Das war nun ganz und gar nicht im Sinne der Opposition und der von ihr benannten Kommissionsmitglieder. Professor Klaus Schroeder kreidete Hüttmann an, nicht die vermittelten Geschichtsbilder und die Inhalte der Lehrvorgaben untersucht zu haben, wie es sein Auftrag gewesen sei. Zu beanstanden sei, dass »harte Themen«, wie Repression zu DDR-Zeiten in der wissenschaftlichen Bildung nur eine marginale Bedeutung haben. Schröder wiederholte seine These, es gebe Leute, die in der DDR keine Diktatur sehen, sondern allenfalls von den »Demokratiedefiziten« dieses Staates sprechen.
»Ich kenne keinen ernst zu nehmenden Wissenschaftler, der den Diktaturcharakter der DDR in Frage stellt«, entgegnete der angegriffene Hüttmann. Und das gelte bis in die Kreise der Rosa-Luxemburg-Stiftung hinein. Wer sich mit dem DDR-Alltag befasse, der sei durchaus einem »harten« Thema auf der Spur, denn Eingrenzung zeigte sich in erster Linie dort.
Der Landtagsabgeordnete Peer Jürgens (LINKE) nannte Schroeders Kritik lächerlich und dessen Maßstäbe »kleinkariert«. Es wäre zu begrüßen gewesen, wenn Schröder solche Maßstäbe an das Gutachten angelegt hätte, dass gerade von der Kommission zurückgewiesen worden war. Die Kommission hatte vereinbart, dass der Politologe Steffen Alisch sein Gutachten zum DDR-Bild in den Parteien erneut überarbeiten soll.
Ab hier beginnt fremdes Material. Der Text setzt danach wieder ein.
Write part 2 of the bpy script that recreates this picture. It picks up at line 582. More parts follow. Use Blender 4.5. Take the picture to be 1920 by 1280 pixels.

Alisch war zu dem Schluss gekommen, dass Brandenburgs Parteien durchgängig wenig Interesse an einer Auseinandersetzung mit der DDR-Vergangenheit hatten. Entschieden sträubte sich Peer Jürgens gegen Bestrebungen, die Inhalte von Lehrveranstaltungen der Universitäten auf politische Richtigkeit zu untersuchen.
Vor engen Vorgaben warnte auch Professor Günter Behrmann. Schon früher sei das DDR-Bild an den deutschen Hochschulen unterschiedlich gewesen »und genauso ist es heute«.